I don’t disagree with you. In fact, I agree with you. It’s wrong and somewhere someone will pick up the tab for its clear inefficiency. But in the “real” world that won’t matter ’cause the politicos and their cash rich friends will have gotten what they want. I was merely pointing that out and was not making a value judgment.
Fiat got a minority interest in Chrysler in return for sweat equity. There is nothing terrifically unusual about that.
If the moving of production of the Panda doesn’t result in any job losses in Poland then the EU rules don’t apply.
The new Ford Ka (a sub-sub compact smaller than the Fiesta) is now also built at the Polish Fiat plant, as it is based on the 500. It is Ford’s third best seller, so maybe projections for that keep the Polish workers in jobs.
The only country EU rules don’t apply is in France – the UK and Germany have both had industrial plans scuppered by EU rules, although they are overriden ‘in times of crisis’ – for example the UK government/taxpayer now owns the two biggest retail banks.
One thing I have learned working for an American company taken over by Fiat: Any issue that requires a balance of benefit for either Italy or the US will definitely be decided in favor of Italy.
How, exactly, did Sergio take “American taxpayers on a savage ride’? I’ll tell you what would have been a savage ride for American taxpayers, and that is if Chrysler (and GM too) had been liquidated. This country would surely have gone into a Depression (if we aren’t already in one) and the American taxpayer would be footing the bill for all of those uneployment checks.

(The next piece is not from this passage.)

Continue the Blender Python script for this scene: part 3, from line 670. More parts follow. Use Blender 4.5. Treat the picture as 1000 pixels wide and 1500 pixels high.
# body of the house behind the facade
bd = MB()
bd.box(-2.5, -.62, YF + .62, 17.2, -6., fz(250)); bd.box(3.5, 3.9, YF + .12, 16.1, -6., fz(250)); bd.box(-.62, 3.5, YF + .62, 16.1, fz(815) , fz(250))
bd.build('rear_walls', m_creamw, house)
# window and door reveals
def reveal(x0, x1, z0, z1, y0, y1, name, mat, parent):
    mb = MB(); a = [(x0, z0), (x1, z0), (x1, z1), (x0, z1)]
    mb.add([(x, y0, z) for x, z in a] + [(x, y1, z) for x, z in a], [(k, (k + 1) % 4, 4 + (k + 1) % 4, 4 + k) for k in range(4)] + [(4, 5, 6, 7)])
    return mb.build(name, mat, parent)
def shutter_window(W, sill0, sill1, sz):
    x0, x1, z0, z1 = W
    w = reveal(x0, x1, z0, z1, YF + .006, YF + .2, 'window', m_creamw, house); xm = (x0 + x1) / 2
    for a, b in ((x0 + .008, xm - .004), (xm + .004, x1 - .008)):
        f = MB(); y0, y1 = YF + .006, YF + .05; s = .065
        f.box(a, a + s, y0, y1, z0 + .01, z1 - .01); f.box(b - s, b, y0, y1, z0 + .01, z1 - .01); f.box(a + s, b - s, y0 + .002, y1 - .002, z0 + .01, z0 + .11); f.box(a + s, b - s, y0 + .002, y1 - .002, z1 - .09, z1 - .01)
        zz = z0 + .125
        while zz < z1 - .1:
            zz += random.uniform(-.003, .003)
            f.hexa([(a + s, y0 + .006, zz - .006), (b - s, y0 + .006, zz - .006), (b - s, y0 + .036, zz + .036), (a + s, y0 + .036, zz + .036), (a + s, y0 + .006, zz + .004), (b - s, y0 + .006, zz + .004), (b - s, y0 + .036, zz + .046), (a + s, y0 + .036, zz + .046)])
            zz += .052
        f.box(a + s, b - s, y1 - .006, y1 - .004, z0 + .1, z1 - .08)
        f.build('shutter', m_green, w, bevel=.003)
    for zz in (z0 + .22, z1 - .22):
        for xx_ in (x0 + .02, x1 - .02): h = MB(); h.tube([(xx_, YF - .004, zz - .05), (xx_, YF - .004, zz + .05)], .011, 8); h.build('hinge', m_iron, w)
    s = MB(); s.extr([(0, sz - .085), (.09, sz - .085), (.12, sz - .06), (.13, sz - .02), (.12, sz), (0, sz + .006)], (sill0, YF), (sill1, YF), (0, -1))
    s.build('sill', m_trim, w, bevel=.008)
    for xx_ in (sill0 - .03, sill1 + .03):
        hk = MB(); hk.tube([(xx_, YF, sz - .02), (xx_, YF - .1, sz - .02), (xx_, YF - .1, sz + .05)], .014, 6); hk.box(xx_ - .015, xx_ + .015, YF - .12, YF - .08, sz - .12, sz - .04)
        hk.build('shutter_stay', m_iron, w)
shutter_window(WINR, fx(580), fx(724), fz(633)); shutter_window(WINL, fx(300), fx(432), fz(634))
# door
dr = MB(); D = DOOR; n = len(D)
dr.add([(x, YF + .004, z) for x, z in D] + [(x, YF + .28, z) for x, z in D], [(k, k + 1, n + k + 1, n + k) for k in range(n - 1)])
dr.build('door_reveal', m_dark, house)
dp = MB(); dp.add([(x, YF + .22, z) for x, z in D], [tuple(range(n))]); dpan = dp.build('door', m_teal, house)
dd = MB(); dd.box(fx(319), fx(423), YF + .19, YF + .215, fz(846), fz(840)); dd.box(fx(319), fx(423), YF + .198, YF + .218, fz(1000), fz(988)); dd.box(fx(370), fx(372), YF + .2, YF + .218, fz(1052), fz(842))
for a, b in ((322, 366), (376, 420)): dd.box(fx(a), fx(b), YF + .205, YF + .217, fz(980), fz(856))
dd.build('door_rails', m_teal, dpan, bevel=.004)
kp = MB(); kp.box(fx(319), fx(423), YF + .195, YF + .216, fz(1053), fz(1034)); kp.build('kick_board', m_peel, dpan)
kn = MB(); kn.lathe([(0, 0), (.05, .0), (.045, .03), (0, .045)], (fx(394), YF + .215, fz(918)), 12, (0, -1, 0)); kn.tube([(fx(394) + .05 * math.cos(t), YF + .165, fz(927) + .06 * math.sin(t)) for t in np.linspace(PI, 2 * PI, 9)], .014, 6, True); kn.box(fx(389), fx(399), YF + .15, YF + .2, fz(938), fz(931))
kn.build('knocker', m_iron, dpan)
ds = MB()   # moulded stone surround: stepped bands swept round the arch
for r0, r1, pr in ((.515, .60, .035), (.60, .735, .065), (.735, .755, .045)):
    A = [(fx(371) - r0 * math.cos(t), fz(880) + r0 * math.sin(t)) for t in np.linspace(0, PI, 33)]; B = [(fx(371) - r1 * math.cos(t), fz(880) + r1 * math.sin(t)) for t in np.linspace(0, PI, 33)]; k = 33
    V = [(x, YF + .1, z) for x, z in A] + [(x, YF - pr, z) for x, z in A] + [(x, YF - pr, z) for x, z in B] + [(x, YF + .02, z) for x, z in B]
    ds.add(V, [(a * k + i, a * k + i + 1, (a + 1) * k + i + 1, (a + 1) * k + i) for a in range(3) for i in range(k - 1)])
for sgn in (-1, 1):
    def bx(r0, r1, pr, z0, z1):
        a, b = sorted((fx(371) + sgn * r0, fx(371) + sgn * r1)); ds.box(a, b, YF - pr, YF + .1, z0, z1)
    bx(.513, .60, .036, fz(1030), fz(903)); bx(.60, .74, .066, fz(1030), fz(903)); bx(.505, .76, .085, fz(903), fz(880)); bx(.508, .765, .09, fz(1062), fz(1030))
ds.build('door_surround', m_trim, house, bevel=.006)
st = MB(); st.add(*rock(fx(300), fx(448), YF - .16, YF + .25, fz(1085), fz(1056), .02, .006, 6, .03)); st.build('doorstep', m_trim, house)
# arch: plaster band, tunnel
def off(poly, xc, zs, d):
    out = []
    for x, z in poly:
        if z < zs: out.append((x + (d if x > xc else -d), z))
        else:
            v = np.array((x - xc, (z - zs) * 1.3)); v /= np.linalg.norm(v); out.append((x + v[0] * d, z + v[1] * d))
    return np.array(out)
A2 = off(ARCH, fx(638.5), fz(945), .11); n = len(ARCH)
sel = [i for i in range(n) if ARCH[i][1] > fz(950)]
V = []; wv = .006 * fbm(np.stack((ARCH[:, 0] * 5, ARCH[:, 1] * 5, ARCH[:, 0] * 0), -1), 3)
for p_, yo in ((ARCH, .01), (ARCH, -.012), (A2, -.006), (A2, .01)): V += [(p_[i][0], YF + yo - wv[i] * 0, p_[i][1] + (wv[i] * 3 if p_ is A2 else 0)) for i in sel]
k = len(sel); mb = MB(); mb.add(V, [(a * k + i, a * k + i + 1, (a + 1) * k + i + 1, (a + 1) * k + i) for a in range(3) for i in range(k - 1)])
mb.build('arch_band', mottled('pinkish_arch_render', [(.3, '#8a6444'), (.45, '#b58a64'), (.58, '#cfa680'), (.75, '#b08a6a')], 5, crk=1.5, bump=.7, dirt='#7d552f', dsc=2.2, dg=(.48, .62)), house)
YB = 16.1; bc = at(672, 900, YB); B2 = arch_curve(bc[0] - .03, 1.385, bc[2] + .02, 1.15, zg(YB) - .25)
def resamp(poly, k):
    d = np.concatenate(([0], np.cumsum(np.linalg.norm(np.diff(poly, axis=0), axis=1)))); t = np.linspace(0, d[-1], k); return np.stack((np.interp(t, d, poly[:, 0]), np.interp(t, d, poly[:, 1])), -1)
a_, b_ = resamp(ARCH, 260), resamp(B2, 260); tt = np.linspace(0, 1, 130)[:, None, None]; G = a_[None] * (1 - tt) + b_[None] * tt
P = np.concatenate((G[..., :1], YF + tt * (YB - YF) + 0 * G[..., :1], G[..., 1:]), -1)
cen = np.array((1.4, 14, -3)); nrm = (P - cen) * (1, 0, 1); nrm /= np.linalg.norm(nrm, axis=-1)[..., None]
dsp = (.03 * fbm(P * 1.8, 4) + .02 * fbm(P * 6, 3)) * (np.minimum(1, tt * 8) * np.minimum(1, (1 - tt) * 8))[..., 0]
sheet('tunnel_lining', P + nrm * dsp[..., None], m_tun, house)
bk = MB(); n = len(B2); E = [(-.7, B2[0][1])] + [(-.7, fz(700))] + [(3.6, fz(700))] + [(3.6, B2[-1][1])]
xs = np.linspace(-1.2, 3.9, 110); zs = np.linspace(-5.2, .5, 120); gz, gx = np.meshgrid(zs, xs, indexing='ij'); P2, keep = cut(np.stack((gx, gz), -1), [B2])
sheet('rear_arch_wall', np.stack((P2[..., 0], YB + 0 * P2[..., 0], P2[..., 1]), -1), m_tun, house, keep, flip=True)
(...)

Fiat’s deal for Chrysler never involved Fiat putting up any capital for Chrysler, their reward for their management expertise is an equity stake in the company. It is in Fiat’s best interest to make a go of Chrysler. Your criticism of Fiat’s investment in Italy would be warranted if Fiat took funds earmarked for Chrysler and transferred them to Italy instead (Daimler anyone?).
The bigger worry for the EU is the very very large national debt that Italy is carrying. Better to bend job rules than to allow a key member state to (effectively) go bankrupt.